Whistler in the Summertime: A Whole New World
Visiting a ski resort in the summer is like going on a second date with someone and discovering there are a lot more twists and turns to their life than you first imagined, when they were cloaked in a little mystery—or, in the case of a ski resort, shrouded in powdery layers of snow. When I arrive at the base of the Whistler Mountain Bike Park, one of the top-rated lift-accessed parks in the world, I feel like I’ve landed in the middle of a Mad Max Thunderdome theme party where everyone is dressed like gladiators and covered in dirt. Most of the literature on the park boasts that there are more than 80 kilometres of “gravity-fed, adrenalin-fuelled downhill trails.”
I’m here to ride, but my idea of the “perfect flow” is where there are no knee-crushing obstacles, jumps or gaps. In other words, a trail that’s “gnarly”-free. So I leave the shredders behind and head out on the Valley Trail, which has 40 kilometres of mostly paved paths that wend their way through the area’s wetlands, forests and lakes. My only moment of drama is when I zip past a fresh pile of bear scat and wonder whether I can pedal faster than one of the area’s 60 resident bears.
Besides biking, I’m also here to do some canoeing with the crew from Canadian Wilderness Adventures. It’s been a few decades since I was a competitive canoeist with a precise J-stroke and a not-too-shabby draw stroke, but I assure my boat mate—who is visiting from England and has never canoed—that it’s
like riding a bike. Right? We launch the canoes in Alta Lake and paddle our way across the choppy waters to the edge of the marsh and then through a narrow opening in the bulrushes to get to the River of Golden Dreams.

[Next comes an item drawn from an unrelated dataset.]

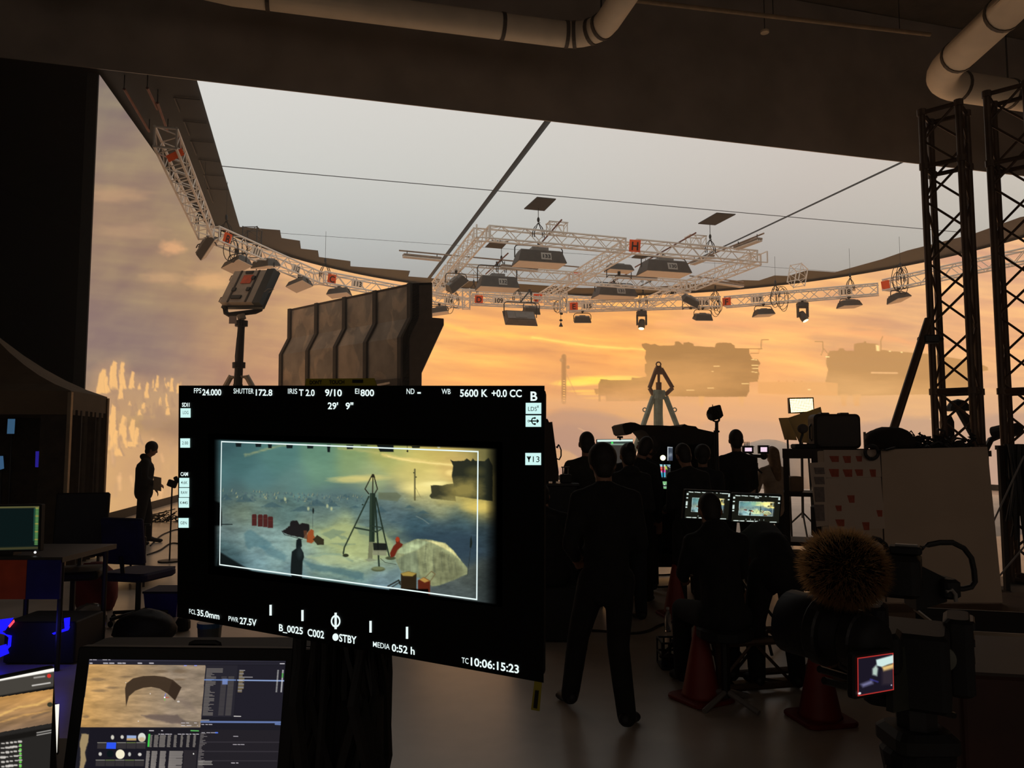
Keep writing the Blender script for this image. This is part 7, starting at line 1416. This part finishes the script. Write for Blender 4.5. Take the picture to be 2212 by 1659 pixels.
for a, b in ((C0, C1), (C1, C2), (C2, C3), (C3, C0)): m.slab([a, b, b - Vector((0, 0, .33)), a - Vector((0, 0, .33))], .01)
m.build('valance', M_TENT, tent)
for p in (C0, C1, C2, C3): MB().box((p.x, p.y, 1.22), (.05, .05, 2.44)).build('leg', mat('tent_pole', (150, 130, 104), rough=.4, metal=.4), tent)
m = MB(); N_ = 26; d = C2 - C1; nn = Vector((d.y, -d.x, 0)).normalized()
pts = [C1.lerp(C2, i / N_) + nn * (.035 * math.sin(i * 1.9) - .01) for i in range(N_ + 1)]
for p, q in zip(pts[:-1], pts[1:]): m.add([Vector((p.x, p.y, .03)), Vector((q.x, q.y, .03)), Vector((q.x, q.y, 2.2)), Vector((p.x, p.y, 2.2))], [(0, 1, 2, 3)])
m.build('side_curtain', M_CURTAIN, tent)
MB().slab([C3 + Vector((.05, 0, 0)), C2 + Vector((-.05, 0, 0)), Vector((C2.x - .05, C2.y, .03)), Vector((C3.x + .05, C3.y, .03))], .02).build('back_curtain', M_CURTAIN, tent)
m = MB(); e = C1 + LX * .13; m.add([Vector((C1.x - .03, C1.y + .03, .03)), Vector((e.x, e.y + .03, .03)), Vector((e.x, e.y + .03, 2.14)), Vector((C1.x - .03, C1.y + .03, 2.14))], [(0, 1, 2, 3)]); m.build('rolled_curtain', M_CURTAIN, tent)
for L, c_, lab in (([(17,905),(33,905),(31,937),(15,937)], (52,84,112), 'dim blue screen high inside the pop-up tent'), ([(77,975),(97,974),(96,1010),(76,1009)], (36,28,130), 'dim violet blue screen inside the tent near its corner leg'), ([(-6,985),(7,985),(9,1012),(-4,1016)], (54,86,118), 'dim blue screen at the left edge inside the tent')):
    P = Panel(*PX(L, 11.6)); t = thing('tent_screen', lab, 'screen', P.c, 0); P.casing('casing', t, .012, .03); MB().add([P.at(0, 0, .001), P.at(1, 0, .001), P.at(1, 1, .001), P.at(0, 1, .001)], [(0, 1, 2, 3)]).build('screen', glow('dim_%d' % sum(c_), c_, 1.0), t); MB().cyl(P.at(.5, .5) - P.n * .02, (P.c.x, 11.66, .02), .014).build('stand_pole', M_BLACK, t)
# video table with a green edged screen
TB = 6.0; zt = .86; xl, xr = at(-60, 1190, TB).x, at(152, 1190, TB).x
tb = thing('video_table', 'dark table at the left carrying the green edged screen', 'table', ((xl + xr) / 2, TB + .2, 0)); MB().box(((xl + xr) / 2, TB + .3, zt - .02), (xr - xl, .8, .04)).build('table_top', M_DESK, tb)
for x in (xl + .05, xr - .05):
    for y in (TB - .02, TB + .62): MB().cyl((x, y, 0), (x, y, zt - .04), .02).build('leg', M_BLACK, tb)
MB().slab([Vector((xl, TB - .11, zt - .02)), Vector((at(78, 1200, TB).x, TB - .11, zt - .02)), Vector((at(78, 1200, TB).x, TB - .11, .55)), Vector((xl, TB - .11, .55))], .02).build('orange_cloth', mat('rust_orange_cloth', (190, 74, 36), rough=.8, var=.2), tb)
MB().slab([Vector((at(79, 1200, TB).x, TB - .11, zt - .02)), Vector((at(150, 1200, TB).x, TB - .11, zt - .02)), Vector((at(150, 1200, TB).x, TB - .11, .55)), Vector((at(79, 1200, TB).x, TB - .11, .55))], .02).build('blue_cloth', mat('deep_blue_cloth', (30, 28, 110), rough=.8, var=.2), tb)
def f6(p):
    p.C[:] = (12,24,24); p.line([(0,.02),(1,.02)], (96,92,56), .04, 1, .012); p.line([(0,.97),(1,.96)], (70,66,40), .05, 1, .02)
    for k in range(24): p.line([(.955, .05 + k * .036), (.985, .05 + k * .036)], (110,170,96) if k % 5 else (190,190,90), .024, .95, .008)
    p.line([(.93,.05),(.93,.8)], (50,110,90), .012, .8, .006)
P = Panel(*PX([(-60,1095),(85,1093),(82,1187),(-60,1190)], TB)); t = thing('video_screen', 'dark screen with a green level meter down its right side', 'monitor', (P.c.x, P.c.y, zt)); quad_screen(t, P, f6, 120, 70, screen_mat('meter_picture', .9), .012, .05); MB().box((P.c.x, P.c.y + .05, zt + .03), (.14, .1, .06)).build('foot', M_BLACK, t); MB().ell(P.at(.97, 1.06, .01), (.01, .006, .01)).build('led', glow('white_led', (240, 240, 240), 1.0), t)
# office chairs, bags and blue lit machines between the table and the big monitor
def chair(x, y, d, zs, w, lab, m_, rz, back_h=.42):
    q = at(x, y, d); t = thing('office_chair', lab, 'chair', (q.x, d, 0), rz); MB().rbox((0, 0, zs), (w, w, .08), None, .06).build('seat', m_, t, world=False); MB().rbox((0, w * .46, zs + .12 + back_h / 2), (w * .92, .07, back_h), eul(-8, 0, 0), .05).build('backrest', m_, t, world=False); MB().cyl((0, 0, .08), (0, 0, zs - .03), .025).build('column', M_BLACK, t, world=False); MB().cyl((0, w * .42, zs), (0, w * .5, zs + .2), .02).build('back_bracket', M_BLACK, t, world=False)
    for k in range(5):
        a = k * 1.2566; lg = MB().cyl((0, 0, .1), (.27 * math.cos(a), .27 * math.sin(a), .075), .018).build('leg', M_BLACK, t, world=False); MB().ell((.27 * math.cos(a), .27 * math.sin(a), .03), (.03, .015, .03)).build('caster', M_BLACK, lg, world=False)
    return t
M_BLUE = mat('blue_black_fabric', (26, 26, 70), rough=.8, var=.3); M_RED_ = mat('dark_red_cloth', (110, 34, 30), rough=.85, var=.25)
chair(300, 1250, 7.6, .46, .5, 'blue black office chair between the table and the big monitor', M_BLUE, 2.9, .44); chair(165, 1100, 7.4, .5, .52, 'black high backed chair in front of the tent corner', M_MATTE, .3, .62)
f = floor_at(205, 1318); bag((f.x, f.y, .2), (.22, .2, .3), 'round dark red bag on the floor under the green edged screen', M_RED_, 4)
f = floor_at(312, 1380); bag((f.x, f.y, .09), (.27, .22, .16), 'black soft bag on the floor beside the big monitor', M_MATTE, 7)
f = floor_at(190, 1372); M_CLEAR = mat('clear_bag_plastic', (200, 196, 190), rough=.12, var=.05, trans=.85, bump=.6, scale=14); bag((f.x, f.y, .11), (.15, .15, .18), 'crumpled clear plastic bag on the floor left of the black bag', M_CLEAR, 9, 'plastic_bag')
f = floor_at(395, 1362); t = thing('floor_weight', 'small black round weight on the floor at the left corner of the big monitor', 'weight', (f.x, f.y, 0)); MB().lathe([(.05, 0), (.065, .02), (.065, .08), (.045, .12), (.0, .13)], (f.x, f.y, 0), 16).build('weight', M_MATTE, t); MB().tube([(f.x - .03, f.y, .12), (f.x - .03, f.y, .17), (f.x + .03, f.y, .17), (f.x + .03, f.y, .12)], .008).build('handle', M_BLACK, t)
f = floor_at(452, 1392); t = thing('tape_tub', 'small dark tub with a blue lid on the floor under the big monitor', 'tub', (f.x, f.y, 0)); MB().lathe([(.09, 0), (.1, .16), (.0, .162)], (f.x, f.y, 0), 18).build('tub_body', mat('grey_green_tub', (60, 66, 64), rough=.5), t); MB().lathe([(.104, .15), (.104, .19), (.0, .195)], (f.x, f.y, 0), 18).build('lid', mat('blue_lid', (20, 70, 110), rough=.4), t)
f = floor_at(362, 1326); t = thing('blue_bin', 'deep blue plastic bin on the floor left of the big monitor', 'bin', (f.x, f.y, 0)); MB().box((f.x, f.y, .12), (.3, .3, .24), None, (1.15, 1.15)).build('bin_body', mat('deep_blue_plastic', (30, 30, 140), rough=.4), t); MB().box((f.x, f.y, .245), (.36, .36, .02)).build('rim', M_BLUE, t)
# computer with blue lights
f = floor_at(75, 1440); t = thing('lit_computer', 'black computer tower glowing blue under the left edge of the table', 'computer', (f.x, f.y, 0)); cx0, cy0 = f.x, f.y + .25; MB().rbox((cx0, cy0, .17), (.56, .42, .32), None, .02).build('tower', M_MATTE, t); M_BLU = glow('blue_led', (24, 20, 255), 1.6)
z0 = lambda x, y: at(x, y, f.y + .03)
for L in ([(-10,1340),(28,1335),(10,1362),(-10,1368)], [(-10,1398),(12,1392),(18,1412),(-10,1424)], [(138,1336),(150,1334),(148,1360),(140,1362)], [(112,1368),(150,1354),(146,1362),(116,1371)]): MB().slab(PX(L, f.y + .03), .01).build('blue_light', M_BLU, t)
MB().slab(PX([(18,1352),(29,1339),(30,1344),(20,1356)], f.y + .02), .01).build('red_light', glow('red_led', (255, 70, 90), 1.4), t); MB().tube([z0(0, 1365), z0(22, 1375), z0(20, 1395), z0(2, 1412)], .012, 6).build('blue_hose', M_BLU, t)
l = bpy.data.lights.new('computer_glow', 'POINT'); l.energy = 1.2; l.color = (.08, .08, 1); l.shadow_soft_size = .15; o = bpy.data.objects.new('computer_glow', l); COL.objects.link(o); o.parent = t; o.location = Vector((cx0 + .15, cy0 - .42, .3)) - t.location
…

My J-stroke is a little rusty, hence we crash (several times) into the shrub-lined shore in the narrow sections—but at least we don’t have to worry about snakes or sandflies. (While kayaking one time on the Amazon River, near Leticia in Colombia, I was terrified I’d see an anaconda coiled around an overhanging tree branch. My husband, who wasn’t keen on kayaking or the Amazon, was bitten by a sandfly and developed cutaneous leishmaniasis. Yes, it is as nasty as it sounds.)
Gently paddling along this ambling waterway dotted with flowering lily pads is bucolic—and bug-free (at least in early June). Some three hours later, we leave the tranquil river and enter the turquoise-coloured Green Lake. There are epic views of the forested hillsides and the snowless runs on the Blackcomb and Whistler mountains. My upper body feels like I’ve been doing bear crawls, but we’re still dry—despite a few tippy moments. It’s one more totally-gnarly-free unforgettable moment that reveals another snow-free side to this rugged mountain scene.